• [WRITTEN REQUEST]:
Copy the listing below line for line, starting at its first line and ending with the line that has "0), offset=0.0012, width=0.072)" in it. Add nothing.

• [DATA BLOCK]:
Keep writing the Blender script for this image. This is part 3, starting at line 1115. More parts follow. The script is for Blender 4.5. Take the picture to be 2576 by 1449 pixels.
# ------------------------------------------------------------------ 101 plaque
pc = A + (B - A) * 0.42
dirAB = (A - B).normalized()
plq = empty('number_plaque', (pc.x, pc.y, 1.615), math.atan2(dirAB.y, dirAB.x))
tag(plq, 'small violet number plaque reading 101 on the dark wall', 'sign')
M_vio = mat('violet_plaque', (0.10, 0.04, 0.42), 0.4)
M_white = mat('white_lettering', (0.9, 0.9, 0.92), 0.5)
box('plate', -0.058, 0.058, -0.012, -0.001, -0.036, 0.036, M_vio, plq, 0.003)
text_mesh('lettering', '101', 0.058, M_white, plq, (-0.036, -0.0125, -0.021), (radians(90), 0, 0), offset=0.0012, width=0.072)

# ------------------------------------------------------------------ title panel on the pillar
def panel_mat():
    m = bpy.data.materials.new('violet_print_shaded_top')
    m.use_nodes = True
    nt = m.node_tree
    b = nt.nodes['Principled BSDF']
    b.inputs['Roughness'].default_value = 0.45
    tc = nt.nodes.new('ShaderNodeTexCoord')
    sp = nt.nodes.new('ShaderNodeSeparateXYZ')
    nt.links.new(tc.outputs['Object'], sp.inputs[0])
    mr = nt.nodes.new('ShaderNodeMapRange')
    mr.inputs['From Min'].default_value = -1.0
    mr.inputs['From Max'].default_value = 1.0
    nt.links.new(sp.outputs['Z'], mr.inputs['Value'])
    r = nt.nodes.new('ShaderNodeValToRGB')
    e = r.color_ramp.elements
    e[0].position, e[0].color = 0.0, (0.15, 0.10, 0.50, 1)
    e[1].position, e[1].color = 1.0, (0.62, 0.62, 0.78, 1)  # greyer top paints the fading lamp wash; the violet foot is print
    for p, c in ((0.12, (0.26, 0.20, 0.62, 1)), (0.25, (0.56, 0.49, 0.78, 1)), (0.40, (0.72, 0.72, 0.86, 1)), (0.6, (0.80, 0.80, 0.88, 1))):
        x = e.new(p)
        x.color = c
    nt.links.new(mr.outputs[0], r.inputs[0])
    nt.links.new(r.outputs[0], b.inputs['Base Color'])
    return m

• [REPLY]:
Keep writing the Blender script for this image. This is part 3, starting at line 1115. More parts follow. The script is for Blender 4.5. Take the picture to be 2576 by 1449 pixels.
# ------------------------------------------------------------------ 101 plaque
pc = A + (B - A) * 0.42
dirAB = (A - B).normalized()
plq = empty('number_plaque', (pc.x, pc.y, 1.615), math.atan2(dirAB.y, dirAB.x))
tag(plq, 'small violet number plaque reading 101 on the dark wall', 'sign')
M_vio = mat('violet_plaque', (0.10, 0.04, 0.42), 0.4)
M_white = mat('white_lettering', (0.9, 0.9, 0.92), 0.5)
box('plate', -0.058, 0.058, -0.012, -0.001, -0.036, 0.036, M_vio, plq, 0.003)
text_mesh('lettering', '101', 0.058, M_white, plq, (-0.036, -0.0125, -0.021), (radians(90), 0, 0), offset=0.0012, width=0.072)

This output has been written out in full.